Lon Garwood, a spokesman for Sae-A, a South Korean manufacturer often criticized for its labor practices in developing countries and the main factory tenant at the Caracol park, disputed the group’s findings, saying all workers earned at least 200 Haitian gourdes for the day, though he did not say how many met the higher rate.
Although he had not seen the report, he added, “if it is indeed as inflammatory as it appears, it only hurts the workers they want to protect because such a report is likely to make retailers wary and weary of Haiti and cause them to steer clear.”

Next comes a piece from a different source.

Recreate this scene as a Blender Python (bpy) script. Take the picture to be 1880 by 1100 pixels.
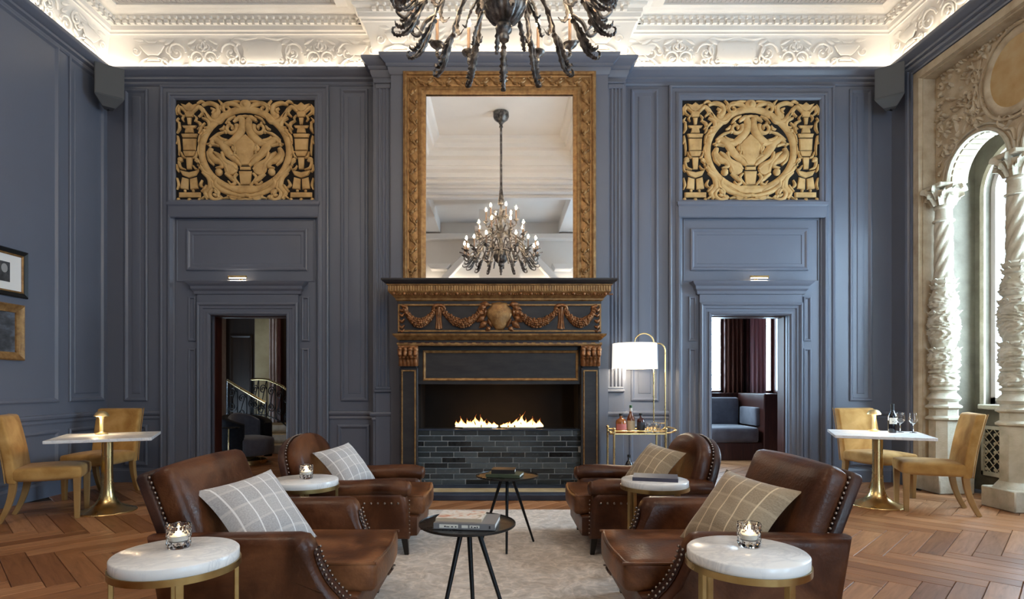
import bpy, bmesh, math, random
from math import pi, sin, cos, radians, sqrt, atan2, hypot
from mathutils import Vector, Matrix
random.seed(7)
for o in list(bpy.data.objects):
    bpy.data.objects.remove(o, do_unlink=True)
SC = bpy.context.scene
C = SC.collection

# ---------------------------------------------------------------- camera, sky, window light, exposure
EYE, FPX, CXP, CYP = 1.3, 1060.0, 917.0, 706.0
cam = bpy.data.cameras.new('camera')
camo = bpy.data.objects.new('camera', cam)
C.objects.link(camo)
camo.location = (0, 0, EYE)
camo.rotation_euler = (pi / 2, 0, 0)
cam.sensor_fit = 'HORIZONTAL'
cam.sensor_width = 36
cam.lens = FPX / 1880 * 36
cam.shift_x = (940 - CXP) / 1880
cam.shift_y = (CYP - 550) / 1880
cam.clip_start = 0.05
cam.clip_end = 100
SC.camera = camo

world = bpy.data.worlds.new('overcast_sky')
SC.world = world
world.use_nodes = True
wb = world.node_tree.nodes['Background']
wb.inputs[0].default_value = (0.58, 0.78, 1.0, 1)
wb.inputs[1].default_value = 23.0

SC.view_settings.view_transform = 'Standard'
SC.view_settings.look = 'None'
SC.view_settings.exposure = 0.5
SC.view_settings.gamma = 1.0
SC.view_settings.use_curve_mapping = False

# room: X left..right, Y away from the camera, Z up
XW, YB, YR = 5.23, 7.70, -3.3
YBR, YPI = 7.36, 7.43          # chimney breast and pilaster faces
XBR, XPI = 1.385, 1.625

def portal(name, loc, rot, sx, sy):
    l = bpy.data.lights.new(name, 'AREA')
    l.shape = 'RECTANGLE'; l.size = sx; l.size_y = sy
    l.cycles.is_portal = True
    o = bpy.data.objects.new(name, l); C.objects.link(o)
    o.location = loc; o.rotation_euler = rot
    return o

def area(name, loc, rot, sx, sy, power, col):
    l = bpy.data.lights.new(name, 'AREA')
    l.shape = 'RECTANGLE'; l.size = sx; l.size_y = sy
    l.energy = power; l.color = col
    o = bpy.data.objects.new(name, l); C.objects.link(o)
    o.location = loc; o.rotation_euler = rot
    return o

def point(name, loc, power, col, r=0.03):
    l = bpy.data.lights.new(name, 'POINT')
    l.energy = power; l.color = col; l.shadow_soft_size = r
    o = bpy.data.objects.new(name, l); C.objects.link(o)
    o.location = loc
    return o

WARM = (1.0, 0.74, 0.45)
portal('window_light_side', (XW + 0.28, -1.6, 2.45), (0, pi / 2, 0), 3.9, .8)
# daylight reaches in through the arcade windows, tall windows added unseen behind the camera and the neighbouring room
portal('window_light_arcade', (6.10, 6.05, 2.55), (0, pi / 2, 0), 3.4, 2.1)
for k, xx in enumerate((3.4,)):
    portal('window_light_rear', (xx, YR - 0.28, 2.45), (pi / 2, 0, 0), .9, 3.9)
portal('window_light_parlour_side', (1.80, 10.0, 1.95), (0, -pi / 2, 0), 1.9, 1.8)  # daylight for the side window added to brighten the parlour
portal('window_light_parlour', (4.2, 11.62, 1.95), (-pi / 2, 0, 0), 2.6, 2.2)
for xx in (-3.2, 3.2):
    area('lounge_ceiling_light', (xx, 1.4, 6.0), (radians(4), 0, 0), 1.6, 1.6, 62, (1, .83, .64))  # added warm fill to brighten the front seating, from no visible lamp
area('hall_ceiling_light', (-4.2, 10.6, 3.05), (0, 0, 0), 0.8, 0.8, 8, WARM)  # added dim warm fill inside the hall, no fixture modelled

# ---------------------------------------------------------------- mesh helpers
class MB:
    def __init__(self):
        self.v, self.f, self.uv = [], [], None
    def add(self, vs, fs):
        n = len(self.v)
        self.v.extend([tuple(p) for p in vs])
        self.f.extend([tuple(i + n for i in q) for q in fs])
        return self
    def box(self, x0, y0, z0, x1, y1, z1, ch=0.0):
        if ch <= 0:
            vs = [(x, y, z) for z in (z0, z1) for y in (y0, y1) for x in (x0, x1)]
            return self.add(vs, [(0, 2, 3, 1), (4, 5, 7, 6), (0, 1, 5, 4), (2, 6, 7, 3), (0, 4, 6, 2), (1, 3, 7, 5)])
        # bevelled edges (24 verts)
        c = ch
        X, Y, Z = (x0, x1), (y0, y1), (z0, z1)
        idx, vs = {}, []
        for i in (0, 1):
            for j in (0, 1):
                for k in (0, 1):
                    sx, sy, sz = 1 - 2 * i, 1 - 2 * j, 1 - 2 * k
                    idx[i, j, k, 0] = len(vs); vs.append((X[i], Y[j] + sy * c, Z[k] + sz * c))
                    idx[i, j, k, 1] = len(vs); vs.append((X[i] + sx * c, Y[j], Z[k] + sz * c))
                    idx[i, j, k, 2] = len(vs); vs.append((X[i] + sx * c, Y[j] + sy * c, Z[k]))
        fs = []
        g = lambda *a: idx[a]
        for i in (0, 1):
            fs.append([g(i, 0, 0, 0), g(i, 1, 0, 0), g(i, 1, 1, 0), g(i, 0, 1, 0)][::(-1 if i == 0 else 1)])
            fs.append([g(0, i, 0, 1), g(0, i, 1, 1), g(1, i, 1, 1), g(1, i, 0, 1)][::(-1 if i == 0 else 1)])
            fs.append([g(0, 0, i, 2), g(1, 0, i, 2), g(1, 1, i, 2), g(0, 1, i, 2)][::(-1 if i == 0 else 1)])
        for i in (0, 1):
            for j in (0, 1):
                fs.append([g(i, j, 0, 0), g(i, j, 0, 1), g(i, j, 1, 1), g(i, j, 1, 0)])
                fs.append([g(i, 0, j, 0), g(i, 0, j, 2), g(i, 1, j, 2), g(i, 1, j, 0)])
                fs.append([g(0, i, j, 1), g(0, i, j, 2), g(1, i, j, 2), g(1, i, j, 1)])
        for i in (0, 1):
            for j in (0, 1):
                for k in (0, 1):
                    fs.append([g(i, j, k, 0), g(i, j, k, 1), g(i, j, k, 2)])
        return self.add(vs, fs)
    def cbox(self, cx, cy, cz, sx, sy, sz, ch=0.0):
        return self.box(cx - sx / 2, cy - sy / 2, cz - sz / 2, cx + sx / 2, cy + sy / 2, cz + sz / 2, ch)
    def lathe(self, prof, seg=32, cx=0, cy=0, cz=0, fn=None, caps=True, phase=0.0):
        vs, fs = [], []
        m = len(prof)
        for (r, z) in prof:
            for s in range(seg):
                a = 2 * pi * s / seg + phase
                rr = fn(r, z, a) if fn else r
                vs.append((cx + rr * cos(a), cy + rr * sin(a), cz + z))
        for i in range(m - 1):
            for s in range(seg):
                t = (s + 1) % seg
                fs.append((i * seg + s, i * seg + t, (i + 1) * seg + t, (i + 1) * seg + s))
        if caps:
            if prof[0][0] > 1e-5: fs.append(tuple(range(seg))[::-1])
            if prof[-1][0] > 1e-5: fs.append(tuple((m - 1) * seg + s for s in range(seg)))
        return self.add(vs, fs)
    def tube(self, pts, ra, rb=None, seg=10, up=None, caps=True):
        """swept ellipse; ra across, rb along the 'up' side (defaults to a circle)"""
        pts = [Vector(p) for p in pts]
        n = len(pts)
        if not hasattr(ra, '__len__'): ra = [ra] * n
        rb = ra if rb is None else (rb if hasattr(rb, '__len__') else [rb] * n)
        tang = []
        for i in range(n):
            t = pts[min(i + 1, n - 1)] - pts[max(i - 1, 0)]
            tang.append(t.normalized() if t.length > 1e-9 else Vector((0, 0, 1)))
        u = Vector(up) if up is not None else (Vector((0, 0, 1)) if abs(tang[0].z) < 0.9 else Vector((0, 1, 0)))
        vs, fs = [], []
        for i in range(n):
            t = tang[i]
            u = (u - t * u.dot(t))
            u = u.normalized() if u.length > 1e-6 else t.orthogonal().normalized()
            s_ = t.cross(u)
            for k in range(seg):
                a = 2 * pi * k / seg
                vs.append(pts[i] + s_ * (cos(a) * ra[i]) + u * (sin(a) * rb[i]))
        for i in range(n - 1):
            for k in range(seg):
                l = (k + 1) % seg
                fs.append((i * seg + k, i * seg + l, (i + 1) * seg + l, (i + 1) * seg + k))
        if caps:
            fs.append(tuple(range(seg))[::-1])
            fs.append(tuple((n - 1) * seg + k for k in range(seg)))
        return self.add(vs, fs)
    def grid(self, fn, nu, nv, closed_u=False):
        vs = [fn(i / nu, j / nv) for j in range(nv + 1) for i in range(nu + 1)]
        w = nu + 1
        fs = [(j * w + i, j * w + i + 1, (j + 1) * w + i + 1, (j + 1) * w + i) for j in range(nv) for i in range(nu)]
        return self.add(vs, fs)
    def prism(self, poly, fn0, fn1):
        """poly 2D points -> two 3D outlines joined by walls"""
        n = len(poly)
        vs = [fn0(p) for p in poly] + [fn1(p) for p in poly]
        fs = [tuple(range(n))[::-1], tuple(range(n, 2 * n))]
        fs += [(i, (i + 1) % n, n + (i + 1) % n, n + i) for i in range(n)]
        return self.add(vs, fs)
    def ball(self, c, r, seg=8, rings=5, sc=(1, 1, 1)):
        prof = []
        for i in range(rings + 1):
            a = -pi / 2 + pi * i / rings
            prof.append((max(cos(a), 1e-6) * r, sin(a) * r))
        vs, fs = [], []
        for (rr, z) in prof:
            for s in range(seg):
                a = 2 * pi * s / seg
                vs.append((c[0] + rr * cos(a) * sc[0], c[1] + rr * sin(a) * sc[1], c[2] + z * sc[2]))
        for i in range(rings):
            for s in range(seg):
                t = (s + 1) % seg
                fs.append((i * seg + s, i * seg + t, (i + 1) * seg + t, (i + 1) * seg + s))
        return self.add(vs, fs)
    def xf(self, M, start=0):
        for i in range(start, len(self.v)):
            p = M @ Vector(self.v[i])
            self.v[i] = (p.x, p.y, p.z)
        return self
    def build(self, name, mat, parent=None, loc=(0, 0, 0), rot=(0, 0, 0), smooth=32, bevel=0.0, sub=0, weld=False, kind=None, label=None, cat=None, group=None):
        me = bpy.data.meshes.new(name)
        me.from_pydata(self.v, [], self.f)
        if weld or True:
            bm = bmesh.new(); bm.from_mesh(me)
            if weld: bmesh.ops.remove_doubles(bm, verts=bm.verts, dist=1e-5)
            bmesh.ops.recalc_face_normals(bm, faces=bm.faces)
            bm.to_mesh(me); bm.free()
        if self.uv:
            lay = me.uv_layers.new(name='UVMap')
            for lp in me.loops:
                lay.data[lp.index].uv = self.uv[lp.vertex_index]
        if smooth:
            me.shade_smooth()
            if smooth < 180: me.set_sharp_from_angle(angle=radians(smooth))
        for m in (mat if isinstance(mat, (list, tuple)) else [mat]):
            me.materials.append(m)
        return link(name, me, parent, loc, rot, bevel, sub, kind, label, cat, group)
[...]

Charles Henri Baker, a former Haitian presidential candidate and an official with One World, one of the factories criticized, said in an e-mail, “All I can say is that we are monitored by various compliance organizations, our clients in the U.S. and the Haitian Ministry of Social Affairs and Labor, none of them have ever made these allegations.”
Retailers named in the report, including Target, Walmart and Gap, whose products are made at the factories, would not comment directly on its findings, but said they cooperate with the Better Work program in an effort to improve wages and working conditions.
Jessica Deede, a spokeswoman for Target, said of its Haitian factory contractor, “we feel confident they are taking the right steps to meet piece-rate wage standards as the new factory continues to train and develop workers.”
The Worker Rights Consortium is a 12-year-old independent labor rights group financed by 180 American colleges and universities, including Harvard, Stanford and the University of Michigan. It monitors factories in dozens of countries, including Bangladesh, Honduras and Vietnam, that produce licensed goods with university logos.
Some piece workers said they have struggled to earn 300 Haitian gourdes, that the minimum nonpiece pay of 200 gourdes makes it hard to make ends meet.
“I am forced to live with debt,” said Rositha Guerrier, 27, who has worked at Sae-A for more than a year and said she was told she would be paid 350 Haitian gourdes a day, but makes 200. But like many workers she prefers to stay on the job because she has found few alternatives.
“I hope they will still increase my salary,” she said. “Friends have told me to leave this job. But instead of staying at home to do nothing, I prefer to work in these conditions.”
Yannick Etienne, a labor organizer in Haiti, said a government bent more on developing the industry than protecting workers has not addressed the problem. “When a government is trying to attract investors on the basis of cheap labor to create jobs, this kind of violation is deemed to happen and accepted as the norm,” she said.